Rows from a 3D scene dataset:

———

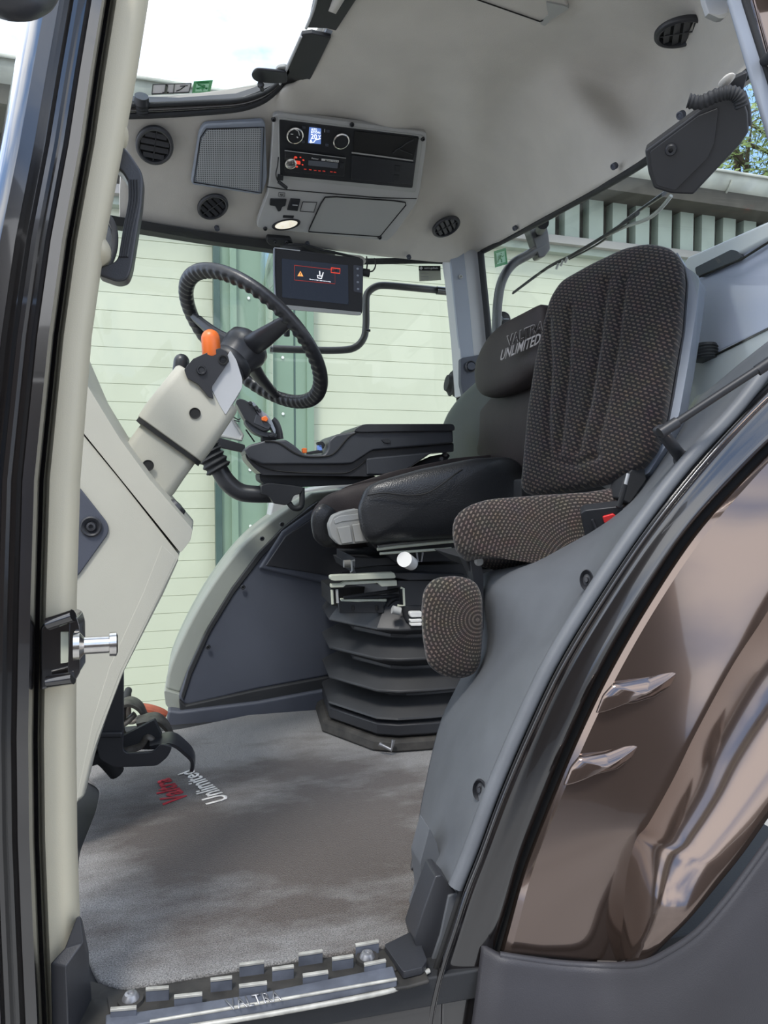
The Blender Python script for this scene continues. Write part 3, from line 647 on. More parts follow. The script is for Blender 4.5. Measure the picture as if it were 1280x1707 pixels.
tube('cross_shaft', [Y(184,1240,.73), Y(184,1240,.73)+V((0,.47,0))], .011, M['rub'], pbk, 12, 0)
pedal('bare black clutch pedal, nearest and lowest of the pedals', [(252,1240),(268,1236),(288,1235),(306,1248),(318,1262),(316,1280)], .80, .09, .008, M['blks'], [(195,1250),(232,1244),(246,1228),(262,1240)])
pedal('worn dark pedal in the middle, behind the bare black one', [(230,1205),(248,1200),(262,1200),(276,1212),(284,1230)], .93, .08, .008, M['worn'], [(205,1225),(225,1222),(240,1206)])
pedal('worn dark pedal farthest to the left, partly behind the bracket', [(203,1175),(218,1172),(232,1180),(240,1195)], 1.02, .08, .008, M['worn'], [(205,1205),(215,1200),(225,1190)])
pedal('reddish accelerator pedal at the back, beside the side panel', [(232,1180),(250,1183),(266,1188),(277,1193)], 1.18, .06, .008, M['amber'], [(215,1200),(235,1196),(255,1190)])
# ============================================================ OVERHEAD CONSOLE
oc = thing('overhead_console', 'grey overhead console with controls, set into the roof lining above the window', 'console', pb(570, 300))
slab('frame', rnd([(456,192),(470,189),(712,221),(710,250),(700,320),(695,338),(660,388),(648,401),(640,402),(428,380),(430,366),(446,322),(449,300)], 7), PB, .02, M['console'], oc, .004, d=.012)
slab('upper_border', rnd([(463,196),(706,226),(692,322),(466,298)], 3), PB, .01, M['consoled'], oc, .003, d=.015)
ct = crop(420, 180, 4.267)
blackp = slab('control_panel', rnd(ct((195,85),(1188,205),(1142,572),(200,482)), 3), PB, .01, M['blk'], oc, .002, d=.018)
lid = slab('storage_lid', rnd(ct((520,635),(600,632),(1010,660),(1090,672),(1095,690),(910,915),(402,880),(410,855),(490,680)), 4), PB, .01, M['consoled'], oc, .004, d=.015)
lidp = ct((520,635),(600,632),(1010,660),(1090,672),(1095,690),(910,915),(402,880),(410,855),(490,680))
tube('lid_gap', [hit(x, y, off(PB, .015)) for x, y in lidp+lidp[:1]], .0022, M['seam'], oc, 6, 0)
fg = ct((105,560),(230,580),(900,638),(1170,645)); tube('frame_seam', on(fg, off(PB, .0125)), .0018, M['seam'], oc, 6, 0)
D2 = .020
def dial(cx, cy, R, r):
    c = hit(cx, cy, off(PB, D2)); F_ = fr(c, PB[1])
    k = lathe('control_dial', [(R*.8,0),(R*.98,.004),(R,.010),(R*.86,.012),(R*.84,.010)], F_, M['chrome'], oc, 36)
    lathe('dial_face', [(0,.010),(R*.80,.010),(R*.84,.006)], F_, M['blk'], k, 36)
    return k
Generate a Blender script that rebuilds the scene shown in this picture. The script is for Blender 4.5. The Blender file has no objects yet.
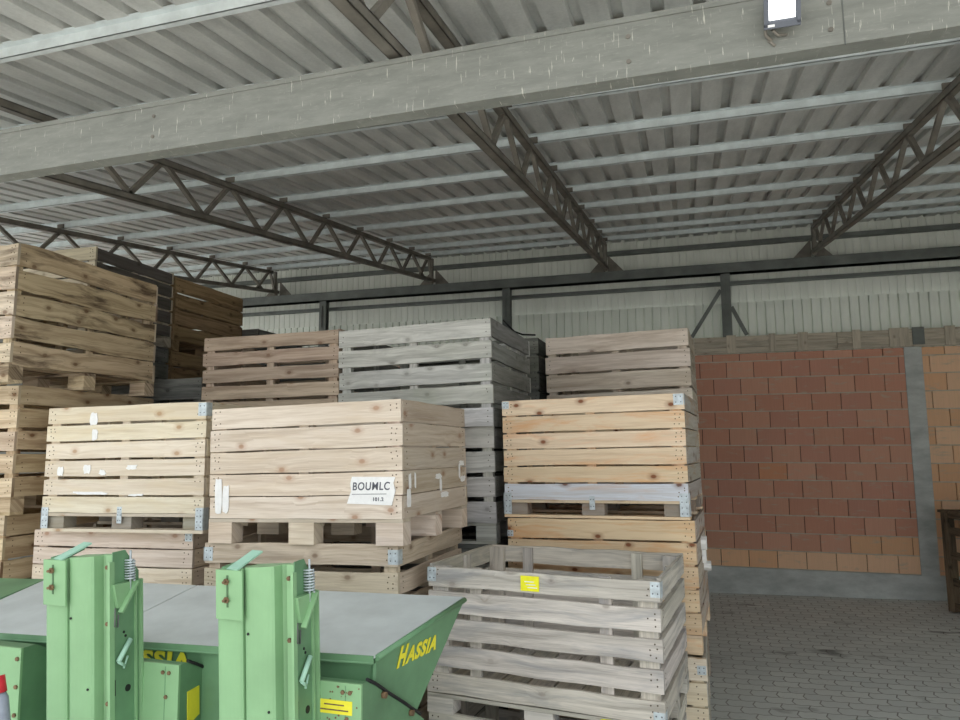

———

**The exercise:**
Pictures are excluded; copy every other part of the records exactly.

**Output of the task:**
The Blender Python script for this scene continues. Write part 3, from line 647 on. More parts follow. The script is for Blender 4.5. Measure the picture as if it were 1280x1707 pixels.
tube('cross_shaft', [Y(184,1240,.73), Y(184,1240,.73)+V((0,.47,0))], .011, M['rub'], pbk, 12, 0)
pedal('bare black clutch pedal, nearest and lowest of the pedals', [(252,1240),(268,1236),(288,1235),(306,1248),(318,1262),(316,1280)], .80, .09, .008, M['blks'], [(195,1250),(232,1244),(246,1228),(262,1240)])
pedal('worn dark pedal in the middle, behind the bare black one', [(230,1205),(248,1200),(262,1200),(276,1212),(284,1230)], .93, .08, .008, M['worn'], [(205,1225),(225,1222),(240,1206)])
pedal('worn dark pedal farthest to the left, partly behind the bracket', [(203,1175),(218,1172),(232,1180),(240,1195)], 1.02, .08, .008, M['worn'], [(205,1205),(215,1200),(225,1190)])
pedal('reddish accelerator pedal at the back, beside the side panel', [(232,1180),(250,1183),(266,1188),(277,1193)], 1.18, .06, .008, M['amber'], [(215,1200),(235,1196),(255,1190)])
# ============================================================ OVERHEAD CONSOLE
oc = thing('overhead_console', 'grey overhead console with controls, set into the roof lining above the window', 'console', pb(570, 300))
slab('frame', rnd([(456,192),(470,189),(712,221),(710,250),(700,320),(695,338),(660,388),(648,401),(640,402),(428,380),(430,366),(446,322),(449,300)], 7), PB, .02, M['console'], oc, .004, d=.012)
slab('upper_border', rnd([(463,196),(706,226),(692,322),(466,298)], 3), PB, .01, M['consoled'], oc, .003, d=.015)
ct = crop(420, 180, 4.267)
blackp = slab('control_panel', rnd(ct((195,85),(1188,205),(1142,572),(200,482)), 3), PB, .01, M['blk'], oc, .002, d=.018)
lid = slab('storage_lid', rnd(ct((520,635),(600,632),(1010,660),(1090,672),(1095,690),(910,915),(402,880),(410,855),(490,680)), 4), PB, .01, M['consoled'], oc, .004, d=.015)
lidp = ct((520,635),(600,632),(1010,660),(1090,672),(1095,690),(910,915),(402,880),(410,855),(490,680))
tube('lid_gap', [hit(x, y, off(PB, .015)) for x, y in lidp+lidp[:1]], .0022, M['seam'], oc, 6, 0)
fg = ct((105,560),(230,580),(900,638),(1170,645)); tube('frame_seam', on(fg, off(PB, .0125)), .0018, M['seam'], oc, 6, 0)
D2 = .020
def dial(cx, cy, R, r):
    c = hit(cx, cy, off(PB, D2)); F_ = fr(c, PB[1])
    k = lathe('control_dial', [(R*.8,0),(R*.98,.004),(R,.010),(R*.86,.012),(R*.84,.010)], F_, M['chrome'], oc, 36)
    lathe('dial_face', [(0,.010),(R*.80,.010),(R*.84,.006)], F_, M['blk'], k, 36)
    return k
Generate a Blender script that rebuilds the scene shown in this picture. The script is for Blender 4.5. The Blender file has no objects yet.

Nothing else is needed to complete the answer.